Monday, May 2, 2011

Me and Donna Summer......

We will survive.  Not sure what Ms Summer survived, but I appear to have survived L being away last week. 

Technically I didn't miss my weekly session with her.  Normally I see her on Wednesday mornings, but she was flying out Wednesday for the start of a quick vacation so I saw her on Tuesday morning instead.  And now because of a conflict with my schedule I see her this week on a Tuesday again. 

I guess what I did miss was the possibility of seeing her for a second time last week, which often can happen on a Friday.  But I also missed, only in my head of course, my 'safety net'.  In my head she was gone, unavailable, and had abandoned me.  Worse, I guess, in my head her leaving, or not being there, meant she didn't care anymore.  In fact, to me it meant she actually never cared in the first place.  There it is again, that thought that she had been tricking and lying to me all the time. 

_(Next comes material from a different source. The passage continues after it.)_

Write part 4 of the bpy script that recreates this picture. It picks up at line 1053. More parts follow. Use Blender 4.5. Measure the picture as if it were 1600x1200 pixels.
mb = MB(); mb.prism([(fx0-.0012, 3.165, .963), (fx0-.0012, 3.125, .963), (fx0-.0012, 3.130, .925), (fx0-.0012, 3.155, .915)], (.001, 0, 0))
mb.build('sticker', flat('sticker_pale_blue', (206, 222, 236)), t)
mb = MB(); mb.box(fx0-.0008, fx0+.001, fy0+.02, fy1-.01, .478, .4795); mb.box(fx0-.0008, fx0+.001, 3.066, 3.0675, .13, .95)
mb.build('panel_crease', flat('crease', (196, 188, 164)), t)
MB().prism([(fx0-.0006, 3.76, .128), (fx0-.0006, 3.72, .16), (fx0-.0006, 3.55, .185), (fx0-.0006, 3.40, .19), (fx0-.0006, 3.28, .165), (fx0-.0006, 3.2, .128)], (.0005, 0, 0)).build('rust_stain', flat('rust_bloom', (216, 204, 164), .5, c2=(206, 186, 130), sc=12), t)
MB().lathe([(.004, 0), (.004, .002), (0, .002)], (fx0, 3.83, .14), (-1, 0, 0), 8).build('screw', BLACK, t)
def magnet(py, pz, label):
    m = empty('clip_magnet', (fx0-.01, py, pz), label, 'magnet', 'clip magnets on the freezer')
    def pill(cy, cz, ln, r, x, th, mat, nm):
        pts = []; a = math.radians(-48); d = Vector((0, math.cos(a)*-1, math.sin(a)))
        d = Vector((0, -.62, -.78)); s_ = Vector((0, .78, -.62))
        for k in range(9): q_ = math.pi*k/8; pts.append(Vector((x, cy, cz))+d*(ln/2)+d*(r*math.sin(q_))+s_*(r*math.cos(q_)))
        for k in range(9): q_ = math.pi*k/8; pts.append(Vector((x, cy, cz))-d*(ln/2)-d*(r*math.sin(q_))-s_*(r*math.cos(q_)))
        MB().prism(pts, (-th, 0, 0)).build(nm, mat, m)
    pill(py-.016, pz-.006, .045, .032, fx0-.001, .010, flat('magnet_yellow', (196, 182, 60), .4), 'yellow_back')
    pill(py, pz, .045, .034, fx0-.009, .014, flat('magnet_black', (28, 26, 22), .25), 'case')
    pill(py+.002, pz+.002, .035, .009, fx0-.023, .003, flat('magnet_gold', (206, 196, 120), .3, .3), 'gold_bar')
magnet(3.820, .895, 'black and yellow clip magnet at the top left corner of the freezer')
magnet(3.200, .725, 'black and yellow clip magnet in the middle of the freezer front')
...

The feeling or concern of being tricked and being lied to is something I'm always aware of.  It's probably part of my trust issues as well.  I suppose if I'm always waiting for someone to pull the rug out from under me then it only makes sense that I would have a lot of trouble trusting people.

During her time away this week I texted her a lot.  She always says I can text and call as much as I want or need.  I'm not good on the phone so I choose to text and never call.  For me, the texting really helps.  We've had a few misunderstandings but overall it's helped my in between-session angst.  Actually, I think for me it's helped shorten the angst.  I certainly still get worked up and concerned but usually by exchanging a couple of texts and getting some reassurance from her the anxiety calms down.

The funny thing about texting is that at the moment I can tell her things via text that I would probably never tell her in person.  Especially things that expose my vulnerabilities, like how much she means to me, and how I can agonize over things.  I know one of our goals is for me to be able to say 'outloud' everything that I feel and think, but for now texting acts as the in between step.